In theory many councils of many countries could switch to open source and collaborate on building applications together, everybody would share the cost and responsibility for development and maintenance and it would be all warm and fuzzy. It's a lovely sentiment, but reality is simply not like that.
They're trying to keep using Microsoft Exchange and 300 other Windows programs, on Linux.
You can use Microsoft Exchange on Linux, there's a bunch of different clients that work with it. As for the other 300 programs, what are they? Do they all have Linux alternatives? If not what you need to do is to develop those programs, it seems they've decided that is cost-prohibitive, which is probably true.
You have a corporation who's business model builds upon not playing nice with the competition.

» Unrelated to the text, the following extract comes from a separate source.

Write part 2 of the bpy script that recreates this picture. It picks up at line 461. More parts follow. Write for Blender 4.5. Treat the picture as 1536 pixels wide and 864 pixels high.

You mean like how they have their applications on Windows, macOS, iOS, Android and web-based platforms that make products like even their flagship Office 365 available on desktop Linux? There's mail clients like DavMail and Hiri that work on Linux and operate with Microsoft's Exchange email server. Even .Net Core is open source and supported on Linux allowing even more cross platform applications.
Linux has a "the chicken or the egg" problem. Without a sizable desktop user pool in whatever industry you're trying to switch over, all these proprietary products won't be written for Linux. Without proprietary products, industry is handicapping themselves by moving to Linux. It's a tough problem to solve, and that's why it hasn't really been solved yet.
What you need is a reason for people to use Linux. The argument that it's cheap is a non-starter because you need to contribute resources to maintaining it and to developing the applications that you need that don't yet exist for it. The motivation for doing that would be some killer, disruptive feature like the way iOS and Android killed off Blackberry and Windows Mobile =6. Then of course Microsoft suffered the same problem that desktop Linux is having with Windows Phone, not actually a bad product but not innovative or compelling enough to attract users from the incumbents.